- From: Sylvain Galineau <sylvaing@microsoft.com>
- Date: Mon, 13 Sep 2010 21:49:33 +0000
- To: "www-style@w3.org" <www-style@w3.org>
- CC: John Daggett <jdaggett@mozilla.com>
(For some reason I can see John's message in the public archive but it hasn't reached me yet so this may appear in the wrong place). > Actually, the spec is pretty clear I think: > (1) local(xxx) references a *single* face with a *fullname* > of "xxx" [Section 4.3] > (2) style descriptors are used for font matching *not* the underlying > style data in the font [Section 4.4] > IE9 currently looks for a *family* name of "xxx", which is wrong, it > should be looking for the *fullname*. The fullname identifies a > single face uniquely. Webkit looks up via the fullname but it uses font > descriptor API's to do the style mapping which results in it basing > the style mapping on the data in the fonts themselves, which is wrong. I hadn't considered the name matching issue. That explains it, thanks ! > Probably a few examples of @font-face style matching would probably go > a long way to clarifying some of this, although only where the spec > wording makes the matching rules explicit.

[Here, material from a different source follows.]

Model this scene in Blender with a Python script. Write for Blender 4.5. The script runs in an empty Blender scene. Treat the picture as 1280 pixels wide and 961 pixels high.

Indeed. Also, given its importance in the overall matching algorithm, we should: - Consider a more detailed and formal definition of the font name used for face matching purposes. There is a good background material in Appendix A but it's informative. I understand some of this relates to OpenType but I would still rather try to define it so as to depend on it. I do not have a proposal right now; I frankly am not sure I can come up with one on my own but I will see what Sergey and I can think of. - I think the font matching algorithm in 5 should either include this as well or reference the section that describes the family name matching in the proper step (#2?).